For an indivual to be harmed, said individual must exist.
Nothing I've said entails that killing someone is not wrongdoing, for not all wrongdoing must entail harm.
So, does harm occur in the moment existence is being extinguished? If so, the ending of said existence does not remove the harm. It's in the past.
But, if death is the harm, then it can't occur prior to death; i.e., it cannot occur during existence.
The moment one dies is the moment they no longer exist.
To say that death harms them must presuppose some continuing soul. I see no way around that.
So, things that don't exist can be harmed?
Further, if your position rests on some assertion that inanimate and nonexistent things can be harmed, then harm is no longer even relevant to any moral discussion.
But, if death is the harm, then it can't occur prior to death; i.e., it cannot occur during existence.
The moment one dies is the moment they no longer exist.
To say that death harms them must presuppose some continuing soul. I see no way around that.
I'm using the standard definition of harm. It doesn't require perception of the harmed that they've been harmed.
You clearly are working from some other definition of harm that you've likely concocted to fit your argument.
The standard definition does have moral implications since society has generally accepted that harming others and others' property and even publicly held property is wrong.
As I stated earlier, you're playing from a circular position. By not allowing for one's future or removal thereof to qualify as harm, you are closed to any argument that it is. Basically, it's an unwinnable argument.
You can use whatever definition you want. The bottom line is that something that doesn't exist can't be harmed. At the moment a bubble is popped, it doesn't exist.
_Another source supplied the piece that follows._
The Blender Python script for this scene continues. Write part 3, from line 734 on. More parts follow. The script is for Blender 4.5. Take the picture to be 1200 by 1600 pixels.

It's not circular. It relies on an understanding of what death is and the commitment that existence is a necessary condition of being harmed.
Any objection must reject the notion that to die is to cease to exist. As such, it must assume the existence of a soul that continues.
the harm was done in the popping. It can no longer be harmed (though I suppose the shards could be further harmed).
It matters not that the bubble cannot perceive after the fact that harm was done to it.
Even if we were to accept you contention regarding non existence it is exceedingly rare that death occurs instantaneously after harm occurs.
Sure, I can be harmed by being stabbed and the stabbing can cause my death, but where and when does the harm of death occur? If I die, I don't exist, thus I'm not harmed by death. If I continue to exist, I haven't died, and, thus, I'm not harmed by death.